**Records contained in a dataset:**
◆ ◆ ◆ ◆ ◆ ◆ ◆

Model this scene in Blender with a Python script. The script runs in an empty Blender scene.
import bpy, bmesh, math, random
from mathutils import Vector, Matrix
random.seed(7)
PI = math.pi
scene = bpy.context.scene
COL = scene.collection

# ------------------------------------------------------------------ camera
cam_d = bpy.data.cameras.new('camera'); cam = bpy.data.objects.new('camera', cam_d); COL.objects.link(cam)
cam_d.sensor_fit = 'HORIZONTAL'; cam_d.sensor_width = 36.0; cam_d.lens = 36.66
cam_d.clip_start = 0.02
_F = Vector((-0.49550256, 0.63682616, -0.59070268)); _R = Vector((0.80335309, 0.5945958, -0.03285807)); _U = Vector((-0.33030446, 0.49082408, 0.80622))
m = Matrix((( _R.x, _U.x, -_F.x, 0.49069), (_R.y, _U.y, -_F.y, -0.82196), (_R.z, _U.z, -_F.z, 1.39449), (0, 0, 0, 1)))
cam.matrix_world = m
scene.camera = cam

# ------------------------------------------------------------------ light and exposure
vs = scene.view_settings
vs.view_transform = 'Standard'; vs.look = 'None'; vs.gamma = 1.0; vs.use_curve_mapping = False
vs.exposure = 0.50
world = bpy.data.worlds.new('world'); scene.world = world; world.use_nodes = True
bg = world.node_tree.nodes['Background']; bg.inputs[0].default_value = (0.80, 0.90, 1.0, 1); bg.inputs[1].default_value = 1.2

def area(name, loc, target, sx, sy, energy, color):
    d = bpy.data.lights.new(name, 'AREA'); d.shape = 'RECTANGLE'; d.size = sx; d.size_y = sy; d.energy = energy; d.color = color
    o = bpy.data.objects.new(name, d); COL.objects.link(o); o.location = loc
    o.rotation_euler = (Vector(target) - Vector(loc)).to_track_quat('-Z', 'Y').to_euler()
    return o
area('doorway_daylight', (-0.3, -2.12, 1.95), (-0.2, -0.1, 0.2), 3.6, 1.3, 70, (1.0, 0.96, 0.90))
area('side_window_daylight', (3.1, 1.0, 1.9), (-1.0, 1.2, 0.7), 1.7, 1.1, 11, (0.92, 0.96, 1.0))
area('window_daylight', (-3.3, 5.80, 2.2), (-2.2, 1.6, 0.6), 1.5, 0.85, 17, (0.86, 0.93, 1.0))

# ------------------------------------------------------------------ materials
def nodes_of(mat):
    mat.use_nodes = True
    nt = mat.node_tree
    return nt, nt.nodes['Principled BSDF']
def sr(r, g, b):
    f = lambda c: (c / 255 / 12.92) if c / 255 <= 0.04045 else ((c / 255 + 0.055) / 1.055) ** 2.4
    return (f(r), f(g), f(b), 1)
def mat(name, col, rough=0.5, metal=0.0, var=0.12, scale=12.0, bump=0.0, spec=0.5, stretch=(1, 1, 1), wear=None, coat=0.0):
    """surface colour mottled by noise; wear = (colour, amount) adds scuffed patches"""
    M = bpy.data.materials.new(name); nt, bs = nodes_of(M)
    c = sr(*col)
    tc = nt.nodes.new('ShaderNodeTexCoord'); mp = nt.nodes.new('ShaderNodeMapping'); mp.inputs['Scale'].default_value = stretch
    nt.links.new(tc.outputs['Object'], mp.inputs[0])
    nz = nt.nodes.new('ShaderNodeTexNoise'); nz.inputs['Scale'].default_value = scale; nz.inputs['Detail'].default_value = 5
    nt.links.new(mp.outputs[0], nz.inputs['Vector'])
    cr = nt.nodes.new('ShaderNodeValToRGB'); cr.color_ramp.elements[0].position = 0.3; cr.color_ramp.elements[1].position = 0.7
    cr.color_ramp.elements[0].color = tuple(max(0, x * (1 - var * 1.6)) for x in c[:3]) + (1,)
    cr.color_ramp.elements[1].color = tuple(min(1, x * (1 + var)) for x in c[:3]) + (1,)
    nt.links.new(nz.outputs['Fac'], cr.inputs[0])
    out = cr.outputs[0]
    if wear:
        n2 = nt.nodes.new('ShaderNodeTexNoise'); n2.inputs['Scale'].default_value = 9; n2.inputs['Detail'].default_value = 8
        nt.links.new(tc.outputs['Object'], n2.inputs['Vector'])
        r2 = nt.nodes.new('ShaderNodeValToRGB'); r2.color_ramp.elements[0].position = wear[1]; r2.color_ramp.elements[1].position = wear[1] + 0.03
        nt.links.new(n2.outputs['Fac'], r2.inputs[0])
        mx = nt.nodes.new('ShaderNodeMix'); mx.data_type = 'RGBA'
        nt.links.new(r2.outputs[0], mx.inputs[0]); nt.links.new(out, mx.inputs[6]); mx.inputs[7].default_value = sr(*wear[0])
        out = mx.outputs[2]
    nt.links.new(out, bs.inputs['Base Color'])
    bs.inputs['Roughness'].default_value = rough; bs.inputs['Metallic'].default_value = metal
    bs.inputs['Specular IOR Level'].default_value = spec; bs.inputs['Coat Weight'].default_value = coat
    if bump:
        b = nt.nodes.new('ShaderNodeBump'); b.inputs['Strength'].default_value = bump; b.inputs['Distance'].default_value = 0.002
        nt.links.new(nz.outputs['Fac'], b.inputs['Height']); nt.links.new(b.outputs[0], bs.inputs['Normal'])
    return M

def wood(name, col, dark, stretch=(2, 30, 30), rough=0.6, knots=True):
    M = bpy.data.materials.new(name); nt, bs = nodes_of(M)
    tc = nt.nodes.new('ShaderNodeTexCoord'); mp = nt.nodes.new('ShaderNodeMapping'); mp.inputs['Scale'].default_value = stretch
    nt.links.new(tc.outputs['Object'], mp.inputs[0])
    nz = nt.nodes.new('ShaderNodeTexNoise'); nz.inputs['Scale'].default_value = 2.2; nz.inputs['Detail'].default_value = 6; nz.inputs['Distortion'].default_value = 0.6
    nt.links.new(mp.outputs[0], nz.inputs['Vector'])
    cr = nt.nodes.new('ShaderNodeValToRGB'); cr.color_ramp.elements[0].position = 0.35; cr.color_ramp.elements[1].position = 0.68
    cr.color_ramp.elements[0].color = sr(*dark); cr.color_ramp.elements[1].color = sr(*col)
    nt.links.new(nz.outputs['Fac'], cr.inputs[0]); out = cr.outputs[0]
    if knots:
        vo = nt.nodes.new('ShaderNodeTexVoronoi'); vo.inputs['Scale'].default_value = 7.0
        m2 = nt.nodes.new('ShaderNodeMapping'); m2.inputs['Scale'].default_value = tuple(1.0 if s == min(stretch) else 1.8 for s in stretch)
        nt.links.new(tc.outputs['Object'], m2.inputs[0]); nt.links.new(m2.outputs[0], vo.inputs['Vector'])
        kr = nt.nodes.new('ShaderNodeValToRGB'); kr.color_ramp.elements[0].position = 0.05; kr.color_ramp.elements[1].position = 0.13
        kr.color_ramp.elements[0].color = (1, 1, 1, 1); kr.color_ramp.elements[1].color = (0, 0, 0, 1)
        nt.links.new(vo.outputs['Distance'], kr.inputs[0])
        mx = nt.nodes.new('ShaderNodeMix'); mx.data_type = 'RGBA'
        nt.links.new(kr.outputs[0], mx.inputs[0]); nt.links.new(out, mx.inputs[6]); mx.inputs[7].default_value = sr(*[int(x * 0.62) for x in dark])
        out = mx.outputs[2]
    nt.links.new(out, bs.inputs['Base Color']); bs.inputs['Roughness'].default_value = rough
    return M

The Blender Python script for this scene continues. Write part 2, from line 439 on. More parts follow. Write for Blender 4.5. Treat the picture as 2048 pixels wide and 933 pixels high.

◆ ◆ ◆ ◆ ◆ ◆ ◆

Set down each line of the material verbatim, from the first line through the line that contains "bg = world.node_tree.nodes['Background'];".

**Output for this task:**
Model this scene in Blender with a Python script. The script runs in an empty Blender scene.
import bpy, bmesh, math, random
from mathutils import Vector, Matrix
random.seed(7)
PI = math.pi
scene = bpy.context.scene
COL = scene.collection

# ------------------------------------------------------------------ camera
cam_d = bpy.data.cameras.new('camera'); cam = bpy.data.objects.new('camera', cam_d); COL.objects.link(cam)
cam_d.sensor_fit = 'HORIZONTAL'; cam_d.sensor_width = 36.0; cam_d.lens = 36.66
cam_d.clip_start = 0.02
_F = Vector((-0.49550256, 0.63682616, -0.59070268)); _R = Vector((0.80335309, 0.5945958, -0.03285807)); _U = Vector((-0.33030446, 0.49082408, 0.80622))
m = Matrix((( _R.x, _U.x, -_F.x, 0.49069), (_R.y, _U.y, -_F.y, -0.82196), (_R.z, _U.z, -_F.z, 1.39449), (0, 0, 0, 1)))
cam.matrix_world = m
scene.camera = cam

# ------------------------------------------------------------------ light and exposure
vs = scene.view_settings
vs.view_transform = 'Standard'; vs.look = 'None'; vs.gamma = 1.0; vs.use_curve_mapping = False
vs.exposure = 0.50
world = bpy.data.worlds.new('world'); scene.world = world; world.use_nodes = True
bg = world.node_tree.nodes['Background']; bg.inputs[0].default_value = (0.80, 0.90, 1.0, 1); bg.inputs[1].default_value = 1.2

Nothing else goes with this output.